We purchased this at the same convenience store in Tennessee that provided us with Spider Berry Bite energy drink (also for a dollar; see review here) – overall, they had more Rip-It flavors than I had ever seen before. A lot of them looked pretty lackluster and uninteresting, which honestly makes my apparent choice even more baffling: out of all of the cans that they had to offer, why in the hell did I pick the camo can? That most obvious and execrable of all PR campaigns, where a company “supports” sending American civilians off to die—maybe they even donate money to some kind of veterans assistance charity for added artificiality—urges us to also support the protection of “our freedom” (read: massive profits of war industry) and then show off their boundless bravery and patriotism by throwing some camouflage on their worthless products, despite the strong possibility not one person behind the marketing stunt ever served in any active military campaign. Cool.
Rant aside, this one just honestly just looked to be the most appetizing of the bunch, and it wasn’t even until later that I even saw what the flavor was (I just assumed it would be something “green”): “Active Mandarin Live Wild Lime.” Okay. That’s clearly trying to sound “tough” and “masculine” to appeal to the same mindset that mindlessly gobble up buying camouflage-branded products, but if you read between the lines and unnecessarily-exaggerated addition of “patriotic” words, you’re basically left with “Mandarin Lime”. I must say that sounds pretty good.
Like a lot of Rip-It flavors (okay, maybe all of them) the aroma of this is over-the-top to the point of absurdity: it smells like “lime” alright, but an exaggerated, candy-like version that bears very little resemblance to the actual thing. The taste is very similar, as it’s very artificial, and appeals to the tastebuds the way many fast foods and junk foods appeal to us: because they’re specifically manufactured and painstakingly created to do so.

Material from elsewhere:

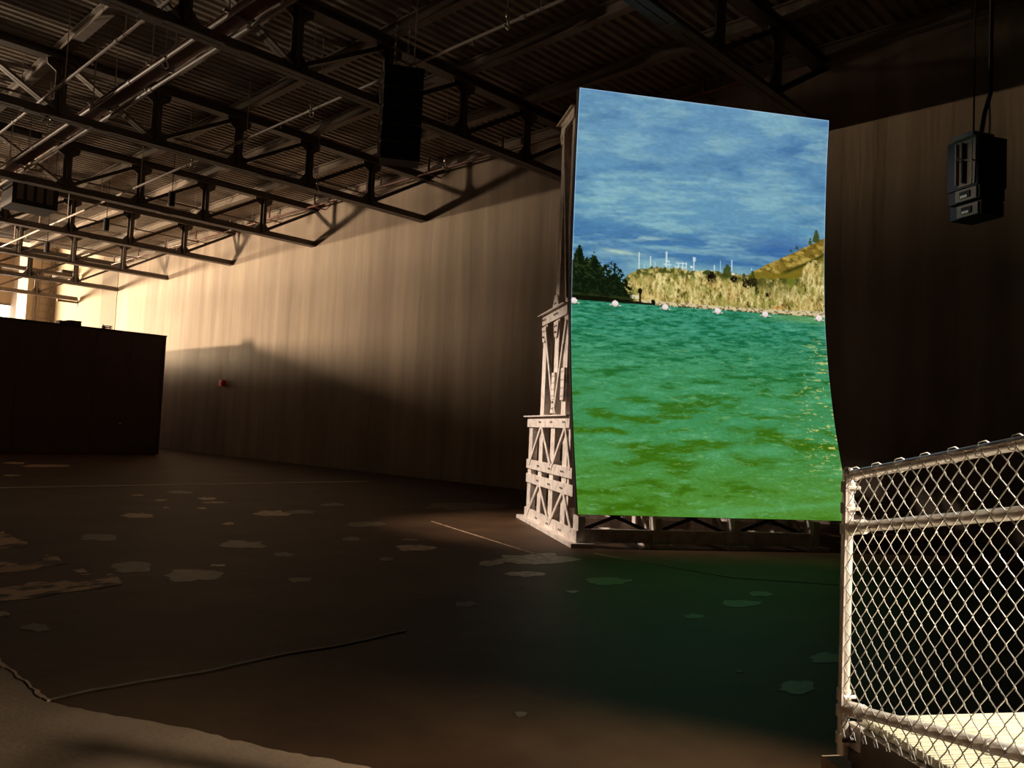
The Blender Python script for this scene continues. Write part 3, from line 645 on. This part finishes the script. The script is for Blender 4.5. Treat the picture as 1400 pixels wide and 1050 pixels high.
def build_tower():
    r = empty('screen_tower', (O.x, O.y, 0), RZ)
    fr = [0.06, 1.22, 2.44, 3.72]
    bolt = MB().tube([(-.0, 0, 0), (-.007, 0, 0)], .017, 6).mesh('bolt', M_bolt)
    def P(v, u, z): return Vector((v, u, z))
    PW, PD = .10, .26     # width along v, depth along u
    for fi, v in enumerate(fr):
        def post(u, z0, z1, d=PD): MB().chan(P(v, u, z0), P(v, u, z1), PW, d, .018, (0, 1, 0)).build('post', M_tower, r)
        def beam(u0, u1, z, h=.17, dv=-.06): MB().bar(P(v+dv, u0, z), P(v+dv, u1, z), .03, h).build('beam', M_tower, r)
        def brace(u0, z0, u1, z1): MB().angle(P(v-.085, u0, z0), P(v-.085, u1, z1), 1, .012, .06, (1, 0, 0)).build('brace', M_tower, r)
        def bolts(lst):
            if fi: return
            for (u, z) in lst: inst('bolt', bolt, r, (v-.085, u, z))
        U = [.86, 1.64, 2.42, 3.22]
        for u in U: post(u, .06, 1.80)
        post(.12, .06, .43); post(.62, .5, 1.75, .10)
        beam(-.02, 3.38, .13, .20); beam(.26, 3.36, .76, .16); beam(.34, 3.38, 1.01, .16); beam(.58, 3.44, 1.76, .18)
        MB().bar(P(v, -.1, .03), P(v, 3.62, .03), .34, .06).build('base_plate', M_tower, r)
        MB().bar(P(v-.02, .60, 1.862), P(v-.02, 3.55, 1.862), .22, .02).build('top_flange', M_tower, r)
        for (a, b) in ((2.42, 3.18), (2.42, 1.68), (.86, 1.60), (.86, .30)):
            brace(a, 1.70, max(b, .48), 1.04); brace(a, .72, b, .16)
        bolts([(u+d, z) for u in (.86, 1.64, 2.42) for d in (-.05, .05) for z in (.13, .76, 1.01, 1.76)])
        # second tier
        for u in (1.06, 1.62, 2.44): post(u, 1.87, 3.44)
        beam(.97, 2.60, 3.52, .17); MB().bar(P(v-.02, 1.0, 3.615), P(v-.02, 2.76, 3.615), .22, .02).build('top_flange', M_tower, r)
        brace(2.40, 3.36, 1.64, 1.92); brace(1.04, 3.36, 1.60, 1.92)
        for (u, z) in ((2.44, 3.40), (1.62, 3.40), (1.62, 1.90)):
            s = 1 if z < 2 else -1
            MB().plate([P(v-.08, u-.16, z), P(v-.08, u+.16, z), P(v-.08, u+.07, z+s*.26), P(v-.08, u-.07, z+s*.26)], (1, 0, 0), .014).build('gusset_plate', M_tower, r)
            bolts([(u-.05, z+s*.08), (u+.05, z+s*.08), (u-.03, z+s*.18), (u+.03, z+s*.18)])
        bolts([(1.52, 3.52), (1.6, 3.52), (1.68, 3.52), (1.76, 3.52), (2.36, 3.52), (2.44, 3.52), (2.52, 3.52)])
        for (u, z0, z1) in ((1.62, 2.12, 2.56), (1.04, 2.1, 2.6)):
            MB().box((v-.09, u-.10, z0), (v-.062, u+.10, z1)).build('splice_plate', M_tower, r)
            bolts([(u+d, z0+.06+q*(z1-z0-.12)/3) for d in (-.05, .05) for q in range(4)])
        # tall third tier
        post(1.70, 3.62, 6.58, .22); post(1.12, 3.62, 6.58, .14)
        beam(1.04, 1.84, 6.66, .17); MB().bar(P(v-.02, 1.02, 6.755), P(v-.02, 1.95, 6.755), .22, .02).build('top_flange', M_tower, r)
        brace(1.66, 6.5, 1.1, 3.7)
        MB().plate([P(v-.08, 1.86, 6.58), P(v-.08, 1.54, 6.58), P(v-.08, 1.62, 6.36), P(v-.08, 1.78, 6.36)], (1, 0, 0), .014).build('gusset_plate', M_tower, r)
        MB().plate([P(v-.08, 1.90, 3.63), P(v-.08, 1.50, 3.63), P(v-.08, 1.62, 3.84), P(v-.08, 1.78, 3.84)], (1, 0, 0), .014).build('gusset_plate', M_tower, r)
        bolts([(1.62, 6.66), (1.70, 6.66), (1.78, 6.66), (1.70, 6.45), (1.66, 3.7), (1.74, 3.7)])
    # longitudinal members
    for (u, z, h) in ((.05, .16, .18), (3.22, .16, .18), (1.64, .16, .14), (3.25, 1.0, .16), (3.25, 1.74, .16), (2.44, 3.5, .16), (1.72, 6.6, .14), (1.3, 5.1, .12)):
        MB().bar(P(.06, u, z), P(3.78, u, z), .08, h).build('cross_beam', M_tower, r)
    for (u, i) in ((.22, 0), (.22, 1), (.22, 2), (3.28, 0), (3.28, 1), (3.28, 2)):
        a, b = fr[i], fr[i+1]; zt_ = .62 if u < 1 else .98
        MB().bar(P(a+.05, u, zt_), P(b-.05, u, .20), .025, .05).build('cross_brace', M_black, r)
        MB().bar(P(a+.05, u+.03, .20), P(b-.05, u+.03, zt_), .025, .05).build('cross_brace', M_black, r)
    # brown sheeting fixed inside the frames behind the screen
    MB().box((.25, 2.44, 1.9), (3.7, 2.47, 3.4)).build('back_panel', M_rust, r)
    MB().box((.25, 1.30, 3.65), (3.7, 1.33, 6.5)).build('back_panel', M_rust, r)
    tag(r, 'stepped white steel lattice tower with riveted posts carrying the video screen', 'steel tower')
build_tower()

# ---------------------------------------------------------------- hanging loudspeakers
def chain_tube(a, b, r=.012): return MB().tube([a, b], r, 6)
r = empty('loudspeaker_column', (7.81, 10.25, 5.78), RZ)
nel = 5; hh = 1.46/nel
for i in range(nel):
    z0 = i*hh
    MB().plate([(-.31, -.2, z0+.006), (.31, -.2, z0+.006), (.31, .22, z0+.03), (-.31, .22, z0+.03)], (0, 0, 1), hh-.022).build('cabinet', M_spk, r)
    MB().box((-.30, -.215, z0+.02), (.30, -.2, z0+hh-.02)).build('grille', M_black, r)
    MB().box((-.335, -.14, z0+.03), (-.31, -.10, z0+hh-.03)).build('rigging_plate', M_chain, r)
    MB().tube([(-.34, -.12, z0+hh*.5), (-.345, -.12, z0+hh*.85)], .012, 6).build('pin', M_chain, r)
MB().box((-.32, -.2, 1.465), (.32, .22, 1.52)).build('fly_frame', M_black, r)
for x, y in ((-.16, 0), (.05, .1)):
    for q in range(int(2.55/.075)):
        z = 1.54+q*.075
        rr = [(x+(.017*math.cos(a) if q % 2 else 0), y+(0 if q % 2 else .017*math.cos(a)), z+.045*math.sin(a)) for a in [k*math.pi/4 for k in range(9)]]
        MB().tube(rr, .005, 4, False).build('chain_link', M_chain, r)
MB().tube([(-.36, -.12, 1.5), (-.38, -.12, 1.2), (-.35, -.12, .8), (-.37, -.12, .4), (-.34, -.12, .05)], .012, 6).build('cable', M_chain, r)
tag(r, 'black column of stacked loudspeakers hanging on chains below the roof', 'loudspeaker')

r = empty('loudspeaker', (12.12, 2.98, 4.74), RZ+.12)
# big upper cabinet and two smaller splayed ones; grey rear panels turned left
MB().plate([(-.30, -.16, .42), (-.30, .10, .42), (-.30, .12, 1.05), (-.30, -.18, 1.05)], (1, 0, 0), .02).build('rear_panel', M_spkb, r)
MB().box((-.28, -.2, .40), (.22, .3, 1.08)).build('cabinet', M_spk, r)
MB().box((-.36, -.17, .40), (-.345, -.15, 1.0)).build('rail', M_spkb, r); MB().box((-.36, -.02, .45), (-.30, .0, 1.0)).build('rib', M_black, r); MB().box((-.34, .10, .45), (-.30, .12, 1.02)).build('rib', M_spkb, r)
MB().tube([(-.33, -.18, .72), (-.33, .1, .80)], .012, 6).build('tie_rod', M_spkb, r)
MB().tube([(-.33, .08, .80), (-.345, .08, .80)], .03, 8).build('knob', M_black, r)
MB().box((-.38, -.2, 1.05), (.0, .12, 1.11)).build('top_bar', M_spkb, r)
for q, (z0, dx) in enumerate(((.21, .03), (0, .06))):
    MB().plate([(-.28+dx, -.2, z0+.01), (.2-dx*.4, -.2, z0+.01), (.2-dx*.4, .3, z0+.01), (-.28+dx, .3, z0+.01)], (0, 0, 1), .185).build('cabinet', M_spk, r)
    MB().box((-.31+dx, -.17, z0+.015), (-.28+dx, .16, z0+.175)).build('rear_panel', M_spkb, r)
    MB().box((-.325+dx, -.08, z0+.05), (-.31+dx, .08, z0+.14)).build('handle_recess', M_black, r)
    MB().box((-.335+dx, -.05, z0+.05), (-.322+dx, .06, z0+.085)).build('label_plate', M_white, r)
MB().tube([(-.2, -.05, 1.1), (-.2, -.05, 5.1)], .012, 6).build('cable', M_black, r)
MB().tube([(.02, .05, 1.08), (.1, .05, 1.5), (.2, .05, 1.8), (.22, .05, 5.1)], .03, 7).build('cable', M_black, r)
MB().tube([(.16, .05, 1.1), (.2, .05, 1.35), (.18, .05, 1.75)], .014, 6).build('sling', M_spkb, r)
tag(r, 'dark loudspeaker cluster with grey rear panels hanging in front of the dark wall at right', 'loudspeaker')

# ---------------------------------------------------------------- deck, fence and hand rail at right
PO = Vector((3.147, 1.216, 0)); SL = .18
r = empty('walkway_deck', (PO.x, PO.y, 0), RZ)       # local x = v, local y = u
DZ = .583
sm = MB().box((.03, 0, DZ-.03), (1.5, .031, DZ)).box((.03, .003, DZ), (1.5, .008, DZ+.004)).box((.03, .022, DZ), (1.5, .027, DZ+.004)).mesh('slat', M_alu)
n = 62
for q in range(n): inst('slat', sm, r, (.03, -.06-q*.037, 0))
MB().chan((.05, -.02, DZ-.11), (.05, -2.36, DZ-.11), .05, .15, .01).build('side_beam', M_steel, r)
MB().chan((1.5, -.02, DZ-.11), (1.5, -2.36, DZ-.11), .05, .15, .01).build('side_beam', M_steel, r)
MB().bar((.03, -.01, DZ-.1), (1.55, -.01, DZ-.1), .04, .14).build('end_beam', M_steel, r)
for (x, y) in ((.07, -.5), (.07, -1.6), (1.48, -.1), (1.48, -1.6)):
    MB().box((x-.035, y-.035, .02), (x+.035, y+.035, DZ-.18)).build('leg', M_wood, r); MB().box((x-.09, y-.09, 0), (x+.09, y+.09, .02)).build('foot_plate', M_steel, r)
MB().box((-.03, -.10, .0), (.16, .09, .40)).build('support_block', M_wood, r)
tag(r, 'pale ribbed metal walkway deck behind the chain-link fence', 'deck')

r = empty('chain_link_fence', (PO.x, PO.y, 0), RZ)
LEN = 2.2
def FP(s, z, v=0): return (v, -s, z+SL*s)      # s runs towards the viewer
MB().tube([(0, 0, .44), (0, 0, 1.50), (0, 0, 1.515)], [.021, .021, .012], 14).build('post', M_galv, r)
MB().tube([(0, -LEN, .5), (0, -LEN, 1.52+SL*LEN)], .021, 12).build('post', M_galv, r)
MB().tube([FP(.0, 1.483), FP(LEN, 1.483)], .020, 14).build('top_rail', M_galv, r)
MB().tube([FP(.055, 1.284), FP(LEN, 1.284)], .020, 14).build('middle_rail', M_galv, r)
MB().tube([FP(.045, .612), FP(LEN, .612)], .021, 14).build('bottom_rail', M_galv, r)
for z, nm in ((1.284, 'rail_socket'), (.612, 'rail_socket')):
    MB().tube([FP(.012, z), FP(.10, z), FP(.105, z)], [.028, .028, .022], 12).build(nm, M_galv, r)
for z in (1.28, 1.44, .66, .60, .50, 1.36):
    m = MB().tube([(0, 0, z-.02), (0, 0, z+.02)], .0265, 14); m.build('band', M_galv, r)
    MB().tube([(-.02, -.03, z), (.03, -.03, z)], .007, 6).build('band_bolt', M_bolt if z < .6 else M_galv, r)
MB().box((.02, -.075, .47), (.045, .0, .56)).build('bracket_plate', M_galv, r)
MB().tube([(.01, -.055, .515), (-.012, -.055, .515)], .014, 6).build('bolt', M_bolt, r)
# chain link: each wire zigzags up the height, hooked into its neighbours
DW, DH = .0315, .0745; zb, zt = .535, 1.462
k = 0; s = .034+DW/2
while s < LEN:
    pts = []; z = zb-(random.uniform(0, .012)); i = 0
    sgn0 = 1 if k % 2 else 1
    nn = int((zt-zb)/(DH/2))+1
    for i in range(nn+1):
        zz_ = zb+i*DH/2; sg = 1 if (i+k) % 2 else -1
        c_ = s+sg*(DW/2+.002)
        pts.append(FP(c_-sg*.006, zz_-.007, -.026-(.003*sg))); pts.append(FP(c_, zz_, -.024-.0045*sg)); pts.append(FP(c_-sg*.006, zz_+.007, -.026+.003*sg))
    e = pts[-1]; pts.append((e[0], e[1]+.006, e[2]+.008)); st = pts[0]; pts.insert(0, (st[0], st[1]-.008, st[2]-.016))
    MB().tube(pts,   .002, 5).build('mesh_wire', M_wire, r)
    s += DW; k += 1
tm_ = MB().tube([(-.033, 0, .0), (-.026, .0, .022), (0, 0, .028), (.024, 0, .015), (.02, 0, -.012), (0, 0, -.024), (-.03, .006, -.02), (-.036, .012, .006)], .0018, 5).mesh('wire_tie', M_wire)
s = .05
while s < LEN:
    for z in (1.483,): inst('wire_tie', tm_, r, FP(s, z))
    s += DW*4
for q in range(7): inst('wire_tie', tm_, r, FP(.12+q*.3, .612))
# tension bar with clamps next to the post
MB().box((-.032, -.034, .56), (-.024, -.028, 1.47)).build('tension_bar', M_galv, r)
tag(r, 'galvanised chain-link fence with pipe rails sloping along the walkway', 'fence')

# opposite hand rail, only its bent end enters the frame
r = empty('rail_end', (3.07, .63, 0), RZ)
MB().tube([(.05, -.55, .97), (.03, -.12, .93), (.01, -.05, .925), (0, -.005, .89), (.005, -.03, .85), (.02, -.12, .84), (.06, -.6, .86)], .024, 12).build('bent_pipe', M_galv, r)
MB().tube([(.055, -.5, .6), (.055, -.5, .96)], .021, 10).build('upright', M_galv, r)
tag(r, 'bent galvanised pipe end behind the fence at the right edge', 'handrail')
r.location = (3.07+.1*VD.x-.12*UD.x, .63+.1*VD.y-.12*UD.y, 0)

For all the hate I seem to be pouring on it, I have to say that it actually wasn’t THAT bad: in fact, it’s probably the best Rip-It flavor that I’ve had up to this point. At the same time, though, that statement is also showing why I get less and less excited to get them every time: they may only be one dollar, but there’s little more here than sweetness and caffeine. It’s almost like a melted lime Jolly Rancher, a statement that I’m sure will make it appeal to a certain crowd, but it’s a fairly-close description. The fact it’s sugar free is rather surprising, as there isn’t much of the typical “artificial sweetener” aftertaste inherent in most such drinks, nor is there a crash afterward, which are two rather large pluses.
But it doesn’t change the fact that it still tastes overly sweet. I’m a sucker for sweet things, as any casual reader of this blog can attest, but even I had a hard time forcing it down. I’ll just end this by saying that I’m not personally recommending this to anyone, but you could certainly do far worse for a buck.
Overall: 5/10. It’s like lime candy was melted down into a lime soda…there’s an absurd, over-the-top presence of lime throughout that foregos believability in favor of in-your-face artificiality. It will appeal to some tastebuds (teens and kids mainly), but it’s not really my favorite kind of thing. Nor are camo-laced products, which suggest we should support and be okay with sending troops (i.e. mostly young adults) off to die for the sole sake of boosting war industry profits while placing it under the guise of “protecting our freedom” (Really, how free are a country’s citizens if said country is spying on them at any given time? And that’s just what we know is happening). Sadly, this is one of the better flavors of Rip-It that I’ve ever had, a statement that is quickly making me realize that I should probably never buy another one again.